Ross Perot, the self-made billionaire, philanthropist and third-party presidential candidate, died July 9, 2019, at his home in Texas. He was 89.
Henry Ross Perot was born in Texarkana, Texas, on June 27, 1930. His story is the epitome of hard work, and one that has rarely been equaled: He rose from Depression-era poverty to become one of the richest and most beloved men in America.
Read the tributes, the stories, interviews, memoirs, and what pops up most, the one constant is that Perot never stopped working.
As a boy, he delivered newspapers. He joined the Boy Scouts at 12, then made Eagle Scout in just 13 months. In his US Naval Academy yearbook, a classmate wrote: “As president of the Class of ’53 he listened to all gripes, then went ahead and did something about them.” At 25, he personally “dug his father’s grave with a shovel and filled it as a final tribute to him.” At 27, after leaving the Navy, he went to work at IBM where he soon became a top salesman. One year, he met the annual sales quota by the second week of January.
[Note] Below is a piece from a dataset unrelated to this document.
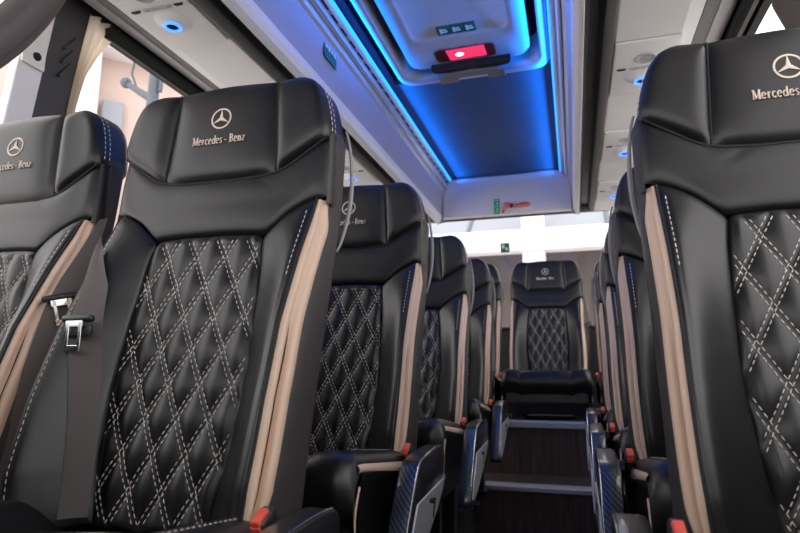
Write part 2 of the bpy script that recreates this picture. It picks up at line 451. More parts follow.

At 32, he’d left IBM and formed his own company, Electronic Data Systems. By 38, when he took the company public, he was suddenly worth 0 million. In the 80s, Perot sold the company for billions, then started another company, Perot Systems Corp., that later sold for billions more.

Ross Perot, 1986.
“Every day he came to work trying to figure out how he could help somebody,” said Ross Perot Jr., in an interview.
And that’s another thing that pops up, another constant: Perot’s connection to people, to his employees, to POWs in North Vietnam and their families, to Gulf War Veterans suffering from a mysterious illness, and to the millions of Americans he reached in self-paid 30-minute TV spots in the 90s when he ran for president.
“Ross Perot epitomized the entrepreneurial spirit and the American creed,” said Former President George W. Bush, in a statement. “He gave selflessly of his time and resources to help others in our community, across our country, and around the world. He loved the U.S. military and supported our service members and veterans. Most importantly, he loved his dear wife, children, and grandchildren.”
That’s the last thing, the most important thing — his family.
“I want people to know about Dad’s twinkle in his eyes,” said daughter Nancy Perot. “He always gave us the biggest hugs. We never doubted that we were the most important things in his life.”